La souveraineté de l'État peut être définie comme le fait d'adopter des lois organisant les relations entre les citoyens. Aussi la dynamique numérique peut-elle perturber notre système social. Pensez à la pollution des élections présidentielles américaines ou au contrôle social mis en place par la Chine où 400 millions de caméras doivent permettre l'identification faciale des Chinois par une intelligence artificielle et le jugement du comportement qu'ils adoptent dans la rue. La science-fiction devient réalité ! Imaginez qu'une personnalité telle que Greta Thunberg devienne présidente de la Commission européenne : nous pourrions disposer chacun d'un crédit d'émissions carbone qui, une fois épuisé, nous interdirait de voyager. Si l'outil numérique le permet, certains souhaiteront l'utiliser... Comme élus, nous devons défendre la démocratie, fondée sur le suffrage universel et la liberté d'expression, et lutter contre la marchandisation des informations.

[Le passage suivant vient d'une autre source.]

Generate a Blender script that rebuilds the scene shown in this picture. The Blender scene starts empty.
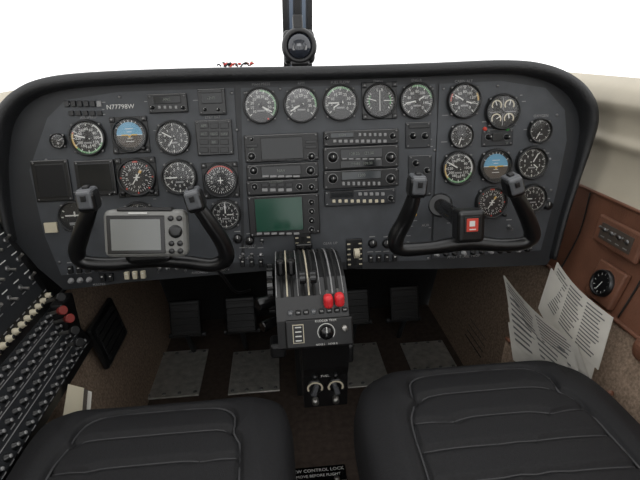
import bpy, bmesh, math, random
from mathutils import Matrix, Vector
random.seed(4)
S=bpy.context.scene
try: S.view_settings.view_transform='Standard'
except Exception: pass
V=Vector
# ------------------------------------------------------------------ camera calibration
C=V((-0.06,0,0.985)); FPX=480.0
yaw,pit,rol=math.radians(4.5),math.radians(22),math.radians(1.7)
F=V((math.sin(yaw)*math.cos(pit),math.cos(yaw)*math.cos(pit),-math.sin(pit)))
R0=V((math.cos(yaw),-math.sin(yaw),0)); U0=R0.cross(F)
R=R0*math.cos(rol)-U0*math.sin(rol); U=R0*math.sin(rol)+U0*math.cos(rol)
cam=bpy.data.cameras.new('camera'); co=bpy.data.objects.new('camera',cam); S.collection.objects.link(co)
cam.sensor_width=36; cam.lens=27; cam.clip_start=0.01
co.matrix_world=Matrix(((R.x,U.x,-F.x,C.x),(R.y,U.y,-F.y,C.y),(R.z,U.z,-F.z,C.z),(0,0,0,1)))
S.camera=co
def ray(px,py): return F+R*((px-320)/FPX)+U*((240-py)/FPX)
def W(px,py,d): return C+ray(px,py)*d
# instrument panel plane (real surface, top leaning forward)
tau=math.radians(9)
PO=V((0,1.03,0.75)); PX=V((1,0,0)); PY=V((0,math.sin(tau),math.cos(tau))); PZ=V((0,-math.cos(tau),math.sin(tau)))
PM=Matrix(((PX.x,PY.x,PZ.x,PO.x),(PX.y,PY.y,PZ.y,PO.y),(PX.z,PY.z,PZ.z,PO.z),(0,0,0,1)))
def pan(px,py,h=0):
    r=ray(px,py); P0=PO+PZ*h
    s=(P0-C).dot(PZ)/r.dot(PZ); q=C+r*s-PO
    return V((q.dot(PX),q.dot(PY)))
def prect(x0,y0,x1,y1,h=0):
    a,b,c,d=pan(x0,y0,h),pan(x1,y0,h),pan(x1,y1,h),pan(x0,y1,h)
    ce=(a+b+c+d)/4
    return ce.x,ce.y,((b-a).length+(c-d).length)/2,((d-a).length+(c-b).length)/2
def T(x,y,z=0): return Matrix.Translation((x,y,z))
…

S'agissant de la souveraineté économique, il paraît insoutenable pour l'autorité de l'État que les grands acteurs ne s'acquittent pas de leurs impôts. Pour sa crédibilité comme vis-à-vis des citoyens, l'État doit retrouver sa souveraineté fiscale. Le fondement de l'économie de marché réside dans l'application sans discrimination des règles de marché. Or, quelle peut être la réalité d'un marché numérique dans lequel quelques entreprises s'arrogent un monopole ? Quid, en outre, des rapports entre monnaies et crypto-monnaies ?
Les liens entre souveraineté numérique et ordre public offrent des perspectives aussi vastes que fragiles. En effet, avec les technologies numériques, le faible dispose de moyens considérables. Il devient donc difficile, y compris pour les puissants, de se protéger. La France commence à se forger une culture sécuritaire : bien qu'incomplète, la prise de conscience existe. Notre système de défense repose sur un système complexe de réseaux d'information, de transport, de commandement et d'exécution. Les offensives numériques existent, notamment à l'encontre des entreprises, comme Saint-Gobain en fut victime en Ukraine, mais il demeure difficile de leur attribuer une paternité et, partant, de riposter efficacement. Pourtant, les systèmes strictement défensifs paraissent insuffisants. Une telle évolution représente une interrogation réelle pour la souveraineté d'un État.